例えば、面倒見の良い農家さんから「タテコウ(建物更生共済の略)に入ったか?」と聞かれ、「それは何ですか、入っていません。」と答えると半ば強制的に加入させられた。その年の冬に大雪で倉庫の屋根が潰れ、格納していたトラクターや作業機が危うく屋根の下敷きになりそうなとき、「農家さんや農協の方々が駆けつけてくれ、何とか運び出して助けてくれた。おまけにタテコウへ加入したお陰で、倉庫が新品に建て替えられた。」こんなエピソードがたくさんあるそうです。
就農後1年目は日々の仕事に追われる毎日で、3年目頃からやっと落ち着いてきました。
就農して苦労したことは、「機械操作が苦手で、機械をたくさん壊し修理代が馬鹿にならなかった。
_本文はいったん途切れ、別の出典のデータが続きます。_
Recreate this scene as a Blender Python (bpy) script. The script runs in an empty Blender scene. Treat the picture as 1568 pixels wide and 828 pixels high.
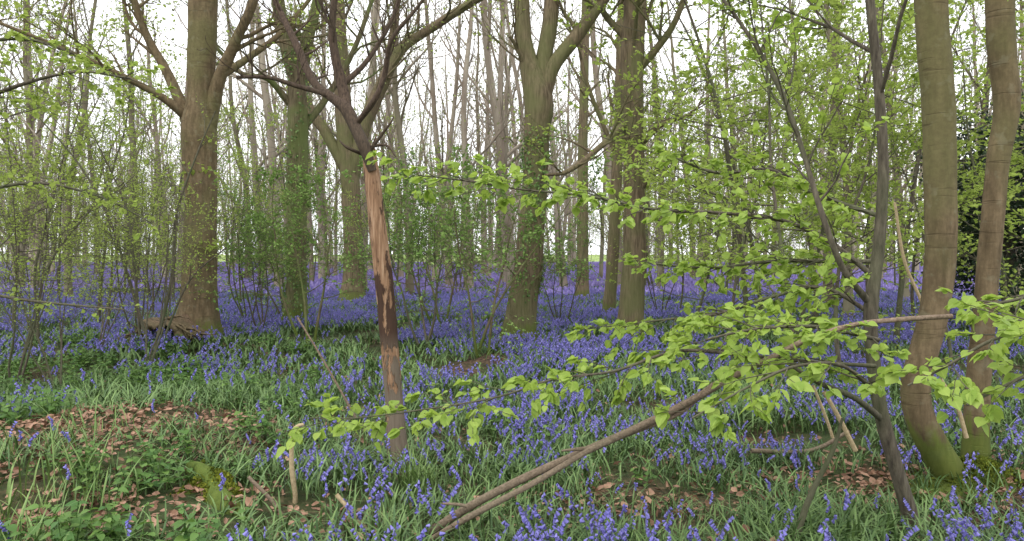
import bpy, math, random
import numpy as np
from mathutils import Vector, Matrix
rng=np.random.default_rng(7); random.seed(7)
scene=bpy.context.scene
F=1120.0; EYE=1.6
# ---------------------------------------------------------------- helpers
def gz(x,y):
    x=np.asarray(x,float); y=np.asarray(y,float)
    z=0.05*np.sin(x*0.9+1.3)*np.sin(y*0.7+.4)+0.03*np.sin(x*2.1+y*1.3)+0.02*np.sin(x*3.7-y*2.9+2)
    z+=0.20*np.exp(-(((x+5.7)/1.5)**2+((y-12.0)/1.3)**2))
    z+=0.16*np.exp(-(((x+3.6)/1.6)**2+((y-5.4)/1.8)**2))
    return z
def W(u,v,d):
    return ((u-784)/F*d, d, EYE-(v-387)/F*d)
def sn(x,y,s=1.0,p=0.0):
    x=x*s;y=y*s
    return (np.sin(x*1.7+p)+np.sin(y*1.9+1.3*p+.7)+np.sin(x*1.1+y*1.5+2.1*p)+np.sin(x*2.9-y*2.3+p*.3+1)+.6*np.sin(x*5.1+y*3.7+p))/4.6
def nrm(a):
    return a/np.maximum(np.linalg.norm(a,axis=-1,keepdims=True),1e-9)
class MB:
    def __init__(s): s.v=[];s.q=[];s.t=[];s.qm=[];s.tm=[];s.d=[];s.n=0
    def add(s,v,q=None,t=None,mat=0,dat=None):
        v=np.asarray(v,float).reshape(-1,3)
        s.v.append(v)
        s.d.append(np.zeros((len(v),3)) if dat is None else np.asarray(dat,float).reshape(-1,3))
        if q is not None and len(q):
            q=np.asarray(q,int).reshape(-1,4); s.q.append(q+s.n); s.qm.append(np.full(len(q),mat))
        if t is not None and len(t):
            t=np.asarray(t,int).reshape(-1,3); s.t.append(t+s.n); s.tm.append(np.full(len(t),mat))
        s.n+=len(v)
    def obj(s,name,mats,link=True,smooth=True):
        v=np.concatenate(s.v); d=np.concatenate(s.d)
        q=np.concatenate(s.q) if s.q else np.zeros((0,4),int)
        t=np.concatenate(s.t) if s.t else np.zeros((0,3),int)
        mi=np.concatenate((s.qm if s.qm else [])+(s.tm if s.tm else []))
        me=bpy.data.meshes.new(name)
        me.vertices.add(len(v)); me.vertices.foreach_set("co",v.ravel().astype(np.float32))
        nl=len(q)*4+len(t)*3
        me.loops.add(nl); me.loops.foreach_set("vertex_index",np.concatenate([q.ravel(),t.ravel()]).astype(np.int32))
        me.polygons.add(len(q)+len(t))
        ls=np.concatenate([np.arange(len(q))*4,len(q)*4+np.arange(len(t))*3])
        me.polygons.foreach_set("loop_start",ls.astype(np.int32))
        me.polygons.foreach_set("material_index",mi.astype(np.int32))
        me.polygons.foreach_set("use_smooth",np.full(len(mi),smooth))
        a=me.attributes.new("dat",'FLOAT_VECTOR','POINT'); a.data.foreach_set("vector",d.ravel().astype(np.float32))
        me.update(calc_edges=True)
        for m in mats: me.materials.append(m)
        o=bpy.data.objects.new(name,me)
        if link: scene.collection.objects.link(o)
        return o
def tubes(mb,lines,sides,mat=0):
    if not lines: return
    P=np.array([[tuple(p) for p in l[0]] for l in lines],float); R=np.array([l[1] for l in lines],float)
    M,n,_=P.shape
    T=nrm(np.gradient(P,axis=1)); D=P[:,-1]-P[:,0]
    ref=np.eye(3)[np.argmin(np.abs(D),axis=1)][:,None,:]
    S=nrm(np.cross(T,np.broadcast_to(ref,T.shape))); B=np.cross(T,S)
    a=np.arange(sides)/sides*2*math.pi
    V=P[:,:,None,:]+R[:,:,None,None]*(np.cos(a)[None,None,:,None]*S[:,:,None,:]+np.sin(a)[None,None,:,None]*B[:,:,None,:])
    base=(np.arange(M)*n*sides)[:,None,None]; i=(np.arange(n-1)*sides)[None,:,None]; j=np.arange(sides)[None,None,:]; j2=(j+1)%sides
    q=np.stack([base+i+j,base+i+j2,base+i+sides+j2,base+i+sides+j],axis=-1)
    var=np.repeat(rng.random(M),n*sides)
    mb.add(V,q.reshape(-1,4),mat=mat,dat=np.stack([var]*3,1))
def flush(mb,T,mat=0):
    for (n,s),L in T.items(): tubes(mb,L,s,mat)
def crom(C,step):
    C=np.array(C,float); out=[]
    Q=np.vstack([2*C[0]-C[1],C,2*C[-1]-C[-2]])
    for i in range(1,len(Q)-2):
        L=np.linalg.norm(Q[i+1,:3]-Q[i,:3]); k=max(2,int(L/step))
        t=np.linspace(0,1,k,endpoint=False)[:,None]
        out.append(.5*((2*Q[i])+(-Q[i-1]+Q[i+1])*t+(2*Q[i-1]-5*Q[i]+4*Q[i+1]-Q[i+2])*t*t+(-Q[i-1]+3*Q[i]-3*Q[i+1]+Q[i+2])*t**3))
    out.append(C[-1:]); return np.vstack(out)
def trunk(mb,C,step=.12,sides=20,flare=0,mat=0,ph=0.0,lump=.04,fh=.28):
    D=crom(C,step); P=D[:,:3]; R=np.maximum(D[:,3],.003); n=len(P)
    T=nrm(np.gradient(P,axis=0)); ax=np.eye(3)[np.argmin(np.abs(P[-1]-P[0]))]
    S=nrm(np.cross(T,ax)); B=np.cross(T,S); a=np.arange(sides)/sides*2*math.pi
    s=np.concatenate([[0],np.cumsum(np.linalg.norm(np.diff(P,axis=0),axis=1))])[:,None]; A=a[None,:]
    k=1+lump*(np.sin(2*A+s*1.1+ph)+.7*np.sin(3*A-s*2.3+ph*2)+.5*np.sin(5*A+s*3.9)+.5*np.sin(s*7+A+ph)+.4*np.sin(s*17+ph))
    if flare: k=k*(1+flare*np.exp(-np.maximum(s-.05,0)/fh)*(1+.45*np.cos(5*A+ph*3)+.25*np.cos(3*A+ph)))
    V=P[:,None,:]+(R[:,None]*k)[:,:,None]*(np.cos(a)[None,:,None]*S[:,None,:]+np.sin(a)[None,:,None]*B[:,None,:])
    i=(np.arange(n-1)*sides)[:,None]; j=np.arange(sides)[None,:]; j2=(j+1)%sides
    q=np.stack([i+j,i+j2,i+sides+j2,i+sides+j],-1).reshape(-1,4)
    mb.add(V,q,mat=mat,dat=np.full((n*sides,3),(ph*.37)%1))
    c=np.vstack([V[-1],P[-1:]+T[-1:]*R[-1]*.3]); mb.add(c,t=[(x,(x+1)%sides,sides) for x in range(sides)],mat=mat,dat=np.full((sides+1,3),(ph*.37)%1))
    return P,R
def TC(d,L):
    out=[]
    for t in L:
        dd=d+(t[3] if len(t)>3 else 0); out.append(W(t[0],t[1],dd)+(t[2]/2/F*dd,))
    return out
def rv(s=1): return Vector((random.gauss(0,s),random.gauss(0,s),random.gauss(0,s)))
def grow(T,tips,p,d,length,r,lvl,maxl,up=.1,wob=.16,kids=(6,5,4,3),ang=(.5,.95),minr=.0035,flat=1.0):
    n=(9,7,6,5,4)[min(lvl,4)]; sides=(7,5,4,3,3)[min(lvl,4)]
    step=length/(n-1); pts=[p]; 
    for i in range(n-1):
        w=rv(wob); w.z*=flat
        d=(d+w+Vector((0,0,up))).normalized(); p=p+d*step; pts.append(p)
    rr=[max(minr,r*(1-.8*i/(n-1))) for i in range(n)]
    T.setdefault((n,sides),[]).append((pts,rr))
    if lvl>=maxl: tips.append(pts); return
    k=kids[min(lvl,len(kids)-1)]
    for c in range(k):
        t=.18+.82*(c+random.random())/k; t=min(t,.999); f=t*(n-1); i=int(f); fr=f-i
        q=pts[i].lerp(pts[i+1],fr); dd=(pts[i+1]-pts[i]).normalized()
        a=rv(); a.z*=flat; a=(a-dd*a.dot(dd)); 
        if a.length<1e-4: continue
        a.normalize(); g=random.uniform(*ang)
        grow(T,tips,q,(dd*math.cos(g)+a*math.sin(g)),length*random.uniform(.38,.68)*(1.15-.45*t),rr[i]*random.uniform(.45,.65),lvl+1,maxl,up,wob*1.15,kids,ang,minr,flat)
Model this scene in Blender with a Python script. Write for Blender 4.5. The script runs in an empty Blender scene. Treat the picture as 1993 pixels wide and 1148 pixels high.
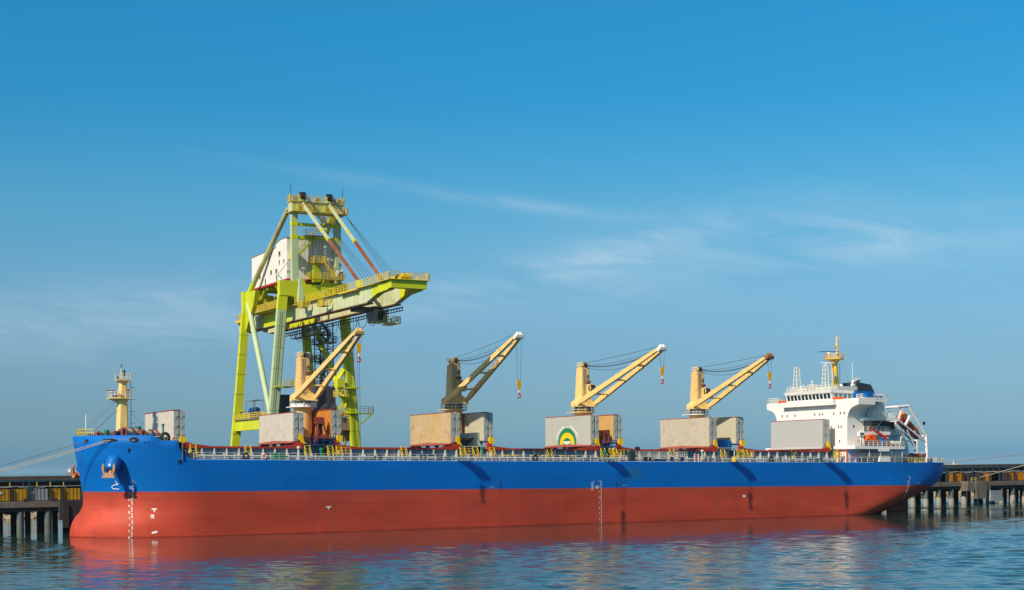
import bpy, bmesh, math, random
from mathutils import Vector, Matrix, Euler
R = math.radians
random.seed(7)
SC = bpy.context.scene
COL = SC.collection

# ------------------------------------------------------------------ camera, sky, sun, exposure
cam_d = bpy.data.cameras.new('camera'); cam = bpy.data.objects.new('camera', cam_d); COL.objects.link(cam)
CAM_H = 10.632
cam.matrix_world = Matrix.Translation((0, 0, CAM_H)) @ Matrix.Rotation(math.atan(0.0112), 4, 'Y') @ Matrix.Rotation(R(90), 4, 'X')
cam_d.sensor_width = 36; cam_d.lens = 2974.15 * 36 / 1993
cam_d.shift_y = 0.1682; cam_d.clip_start = 1; cam_d.clip_end = 60000
SC.camera = cam

TH, TRIM = 0.5106, 0.0088                 # the berth's bearing and the ship's trim by the stern
OS = Vector((-71.99, 251.54, 0.792)); OP = Vector((-71.993, 251.539, 0.0))
SHIP = Matrix.Translation(OS) @ Matrix.Rotation(TH, 4, 'Z') @ Matrix.Rotation(TRIM, 4, 'Y')
PIERF = Matrix.Translation(OP) @ Matrix.Rotation(TH, 4, 'Z')

sun_dir = (Matrix.Rotation(TH, 3, 'Z') @ Vector((1.2, 0.46, -1.0))).normalized()   # the way the light travels
sun_el = math.asin(-sun_dir.z); sun_az = math.atan2(-sun_dir.x, -sun_dir.y)
sd = bpy.data.lights.new('sun', 'SUN'); sd.energy = 5.0; sd.angle = R(0.5); sd.color = (1.0, 0.88, 0.71)
so = bpy.data.objects.new('sun', sd); COL.objects.link(so)
so.rotation_euler = sun_dir.to_track_quat('-Z', 'Y').to_euler(); so.location = (-200, -200, 300)

W = bpy.data.worlds.new('World'); SC.world = W; W.use_nodes = True
nt = W.node_tree; nt.nodes.clear()
def N(t, **k):
    n = nt.nodes.new(t)
    for a, b in k.items(): setattr(n, a, b)
    return n
def L(a, b): nt.links.new(a, b)
wo = N('ShaderNodeOutputWorld'); bg = N('ShaderNodeBackground'); L(bg.outputs[0], wo.inputs[0])
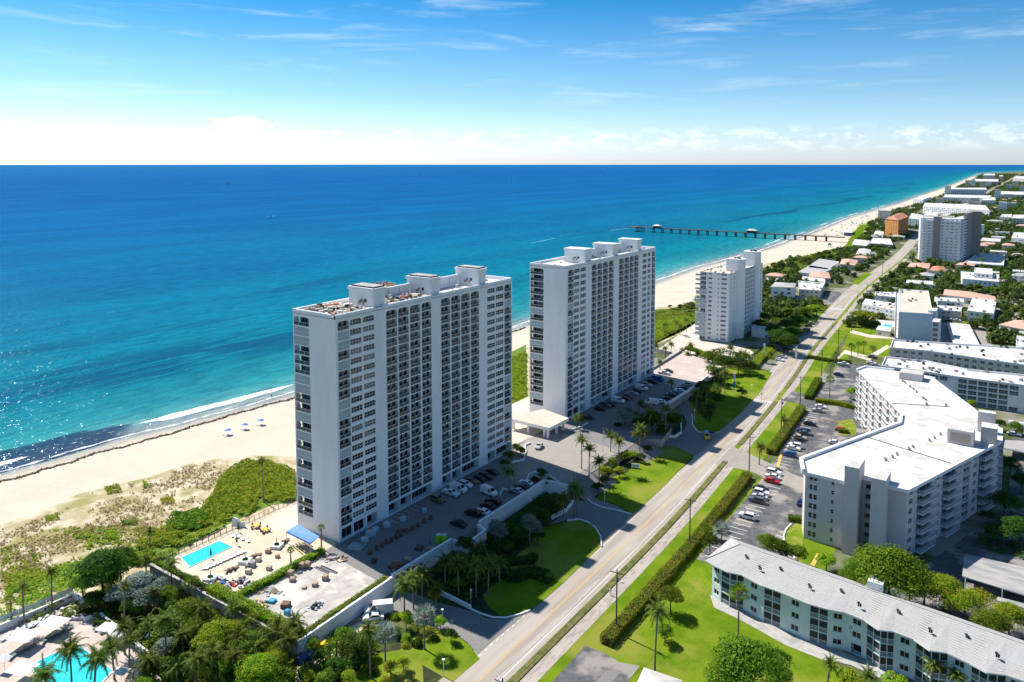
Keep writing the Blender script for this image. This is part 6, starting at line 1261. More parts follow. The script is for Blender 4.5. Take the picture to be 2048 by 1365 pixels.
ctrees('under the tan wall of the pool terrace',[(374,1222,34,'mid'),(361,1242,28,'bright'),(392,1252,28,'mid'),(433,1272,42,'bright'),(462,1258,28,'bright'),(495,1289,38,'mid'),(524,1294,28,'bright'),(417,1309,30,'deep'),(331,1292,25,'silver'),(345,1212,20,'deep'),(410,1232,20,'mid'),(349,1268,22,'deep')])
ctrees('along the bottom left edge of the picture',[(516,1342,44,'bright'),(307,1334,27,'mid'),(279,1350,22,'silver'),(348,1348,25,'deep'),(468,1322,28,'mid'),(441,1350,30,'deep'),(545,1322,34,'bright'),(567,1345,26,'mid'),(385,1340,28,'mid'),(330,1330,22,'deep'),(290,1370,24,'mid'),(480,1365,26,'deep')])
ctrees('between the sand path and the bottom lawn',[(708,1288,32,'deep'),(690,1270,24,'mid'),(720,1312,22,'deep'),(615,1347,17,'yellow'),(695,1350,20,'yellow'),(650,1356,22,'mid'),(672,1330,22,'deep'),(745,1330,14,'deep'),(640,1310,16,'deep'),(735,1290,20,'mid')])
ctrees('around the near entrance lawn',[(791,1220,14,'yellow'),(812,1235,20,'bright'),(834,1249,15,'yellow'),(856,1258,16,'yellow'),(880,1242,15,'bright'),(813,1268,12,'bright'),(811,1280,12,'yellow'),(781,1330,18,'yellow'),(807,1322,16,'yellow'),(770,1350,12,'yellow'),(902,1268,16,'deep'),(793,1258,14,'deep'),(835,1275,14,'deep'),(870,1268,10,'deep')])
ctrees('on the sunny island between the drives',[(1220,896,10,'deep'),(1250,912,16,'mid'),(1266,906,14,'yellow'),(1192,950,11,'yellow'),(1212,938,18,'bright'),(1239,938,15,'yellow'),(1268,925,9,'yellow'),(1170,948,10,'mid'),(1195,972,14,'deep'),(1226,924,15,'mid'),(1282,913,12,'deep'),(1208,958,12,'deep'),(1296,896,10,'deep'),(1240,890,9,'yellow')])
ctrees('at the far foot of the nearest tower',[(1032,892,14,'yellow'),(1018,910,15,'mid'),(1042,900,12,'mid'),(1010,925,12,'deep')],z=3.)
ctrees('on the dark planter before the second tower',[(1250,828,28,'silver'),(1306,838,30,'deep'),(1345,838,24,'deep'),(1280,845,18,'deep'),(1235,850,10,'deep'),(1322,858,18,'deep')],z=1.)
ctrees('in the round bed by the wall corner',[(1082,945,15,'deep'),(1070,952,10,'deep'),(1098,955,10,'deep')],z=3.)
ctrees('in the street garden of the second tower',[(1448,722,22,'deep'),(1477,724,20,'deep'),(1417,713,20,'mid'),(1435,745,18,'deep'),(1500,730,16,'deep'),(1534,712,13,'yellow'),(1545,702,12,'yellow'),(1484,784,12,'deep'),(1438,796,14,'deep'),(1474,766,8,'bright'),(1456,756,12,'mid'),(1405,770,16,'deep'),(1400,800,14,'deep'),(1418,815,12,'deep')])
ctrees('shading the street past the rounded tower',[(1560,672,25,'deep'),(1576,680,24,'deep'),(1546,660,20,'deep'),(1585,664,20,'deep'),(1599,640,18,'deep'),(1606,622,14,'mid'),(1527,632,16,'deep'),(1520,646,14,'deep'),(1572,648,18,'deep'),(1590,650,14,'mid')])
ctrees('by the street at the crossing',[(1634,610,20,'flat')]);ctrees('on the park lawn by the orange lift',[(1727,622,24,'flat')])
ctrees('beside the inner balconies of the bent block',[(1702,782,13,'bright')])
ctrees('in the shade behind the pinkish apartment block',[(2010,1000,28,'deep'),(2034,1052,30,'deep'),(1990,1062,22,'deep'),(2043,960,20,'deep'),(2022,925,20,'deep'),(1975,1030,14,'deep')])
ctrees('between the bent block and the galleried slab',[(1977,838,12,'mid'),(2000,846,12,'deep'),(2030,851,13,'mid'),(1990,856,8,'bright'),(2040,862,8,'mid'),(1945,806,10,'bright')])
ctrees('behind the grey tiled roof',[(1780,1140,68,'mid'),(1722,1135,30,'mid'),(1700,1152,24,'mid'),(1890,1177,38,'bright'),(1850,1165,36,'deep'),(1930,1205,34,'bright'),(1960,1190,28,'yellow'),(1985,1240,32,'mid'),(2020,1228,30,'bright'),(1596,1104,21,'mid'),(1653,1118,20,'bright'),(1536,1084,26,'mid'),(1560,1092,22,'mid'),(1575,1100,20,'deep'),(1820,1170,30,'mid')])
ctrees('at the roof corner of the grey tiled apartments',[(1466,1102,20,'mid'),(1420,1080,20,'deep'),(1430,1060,16,'mid')])
ctrees('at the bottom edge on the bright lawn',[(1495,1330,76,'mid'),(1440,1350,34,'mid'),(1555,1350,34,'mid'),(1700,1358,26,'bright'),(1790,1362,26,'bright')])
ctrees('by the end of the long brownish hedge',[(1342,1192,30,'mid'),(1330,1262,20,'mid')])
ctrees('below the jogged wall in the shaded garden',[(930,1085,22,'deep'),(950,1108,22,'deep'),(905,1120,22,'deep'),(880,1138,20,'deep'),(1030,1060,24,'deep'),(1085,1030,22,'deep'),(1060,1035,20,'deep'),(1015,1090,20,'deep'),(1110,1010,18,'deep'),(985,1125,20,'deep'),(940,1155,20,'deep'),(1075,1070,18,'deep'),(1110,995,16,'mid'),(915,1165,18,'mid')],z=.1)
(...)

また、除雪の技術が未熟だったため、豪雪地帯の冬は毎日が戦いだった。」そうです。就農して良かったのは、「目に映る景色を全て独り占めできる点」で、「今後は村唯一の酪農場として、地域から愛される牧場になりたい。」と語ってくれました。
役場でお二人からお話を伺ったあと、農場まで車で先導して頂く道すがら、歩道を歩いていたおばあさんがMさんの車に頭を下げられた。この光景をみて、お二人がいかに村人から親しまれているかが分かりました。
経営概要
・労働力:2人
・経営面積:65haうち放牧地20ha(所有地18ha、借入地47ha)
・経産牛:30頭、育成牛7頭
・牛舎、堆肥舎、倉庫、トラクター4台、収獲作業機一式
就農支援制度の活用
・青年等就農資金
・農地保有合理化事業
経営の特徴
・放牧に適した牛づくり(牛体小さく、肢蹄強く、穏やかな気質など)
・牛の喜ぶ草づくり(ペレニアルライグラスの追播など)
・化学肥料や農薬をできるだけ削減した循環型の低コスト酪農を目さす
後輩へのアドバイス
・就農後は完全に気を休められる時が少なくなる(常に牛が気になる)ので、就農前までに隙を見つけて旅行など遊びに行くといい思い出になると思います。